Two years ago, Petaluma-based singer-songwriter and bandleader Saffell seemed to have it all.
On the surface, he had a great relationship to the band members in his piano-driven
funk-rock ensemble. Gigs were coming, fanbases were growing, but Saffell found himself struggling personally and creatively.
“I got to the point where I’d been grinding so long like all musicians do,” he says. “I knew I wanted to keep doing it, but it was the way I was doing it. Something wasn’t working.”

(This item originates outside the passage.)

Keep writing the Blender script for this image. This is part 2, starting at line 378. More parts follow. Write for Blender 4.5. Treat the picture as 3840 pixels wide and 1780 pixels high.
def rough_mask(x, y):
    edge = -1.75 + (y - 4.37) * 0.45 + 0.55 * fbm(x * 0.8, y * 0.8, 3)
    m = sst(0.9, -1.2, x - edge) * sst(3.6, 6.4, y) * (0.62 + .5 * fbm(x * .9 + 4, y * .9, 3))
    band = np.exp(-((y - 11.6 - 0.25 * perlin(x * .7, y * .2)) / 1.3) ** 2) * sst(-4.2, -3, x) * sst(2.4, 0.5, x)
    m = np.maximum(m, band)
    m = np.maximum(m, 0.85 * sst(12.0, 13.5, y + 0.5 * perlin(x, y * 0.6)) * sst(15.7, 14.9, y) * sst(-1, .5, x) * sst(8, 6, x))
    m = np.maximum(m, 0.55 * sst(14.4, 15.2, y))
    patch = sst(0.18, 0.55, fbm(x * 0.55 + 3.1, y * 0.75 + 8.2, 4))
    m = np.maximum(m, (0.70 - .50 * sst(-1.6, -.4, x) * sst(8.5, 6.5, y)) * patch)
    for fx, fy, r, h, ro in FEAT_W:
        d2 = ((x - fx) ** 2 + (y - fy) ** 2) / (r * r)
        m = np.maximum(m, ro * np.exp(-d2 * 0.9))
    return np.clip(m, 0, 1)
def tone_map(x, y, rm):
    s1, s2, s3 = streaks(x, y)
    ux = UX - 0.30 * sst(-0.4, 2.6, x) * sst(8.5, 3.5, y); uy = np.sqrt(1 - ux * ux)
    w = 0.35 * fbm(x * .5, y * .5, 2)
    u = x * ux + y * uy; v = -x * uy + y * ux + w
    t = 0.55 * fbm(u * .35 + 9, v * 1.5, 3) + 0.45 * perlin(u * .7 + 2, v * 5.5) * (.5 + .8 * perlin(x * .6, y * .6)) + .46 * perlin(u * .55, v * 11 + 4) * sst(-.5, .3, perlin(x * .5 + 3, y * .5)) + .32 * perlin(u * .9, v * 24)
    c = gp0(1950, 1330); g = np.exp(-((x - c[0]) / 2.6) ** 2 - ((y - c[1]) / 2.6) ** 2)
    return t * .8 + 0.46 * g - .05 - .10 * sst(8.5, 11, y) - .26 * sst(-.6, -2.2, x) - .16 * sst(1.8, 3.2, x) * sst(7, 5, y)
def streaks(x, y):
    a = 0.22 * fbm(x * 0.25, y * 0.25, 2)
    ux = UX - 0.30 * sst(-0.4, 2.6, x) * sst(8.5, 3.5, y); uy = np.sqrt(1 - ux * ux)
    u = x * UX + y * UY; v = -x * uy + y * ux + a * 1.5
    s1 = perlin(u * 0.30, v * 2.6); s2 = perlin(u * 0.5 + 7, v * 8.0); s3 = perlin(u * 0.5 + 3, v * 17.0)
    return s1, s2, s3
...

So, he stopped to take stock and says he had to find a new balance in the joyful-versus-jaded approach to making music. For that, he stepped into the unknown, turning Saffell into a one-man show both live onstage and on his new LP, Lay It on the Line, which he debuts on Saturday, June 22, at Twin Oaks Roadhouse in Penngrove.
“There was a sound I had in my mind, of an album that I always wanted to make, but it required a lot more production, and I never had the money to do that,” says Saffell. Once the band dissolved, Saffell returned to the idea of that album just as he was gifted some recording gear and found a cheap grand piano. Suddenly, he had the tools he needed, and he spent the last two years diving deeply into the engineering side of recording, mastering live-looping and embracing the electronic effects that would become the basis for much of Lay It on the Line.
“I didn’t want to end up with a bedroom demo,” he says. “I wanted to have the time to learn, explore, investigate and reach those sounds.”
Keeping the music funky and fun, Lay It on the Line sounds like a full band effort in its made-from-scratch beats and blips, while also keeping the emotional core of Saffell’s songwriting intact.
“The trick is not to get lost in the tech,” he says. “I stayed rooted in the songwriting. I want the song to be able to live and breathe with just me, the piano and my voice.”
That said, the upcoming album-release show promises lots of techno-flair, with Saffell performing with synthesizers, organs and live-looping and with opener Sebastian St James and analog-visual artist Bill Wiatroski projecting real-time modulated images.
“One thing worth mentioning, live-looping is not meant to replace a band,” says Saffell. “I think it’s its own craft, as a different kind of artistry.”
Saffell performs on Saturday, Jun 22, at Twin Oaks Roadhouse, 5745 Old Redwood Hwy, Penngrove. 8pm. $8. saffellmusic.com.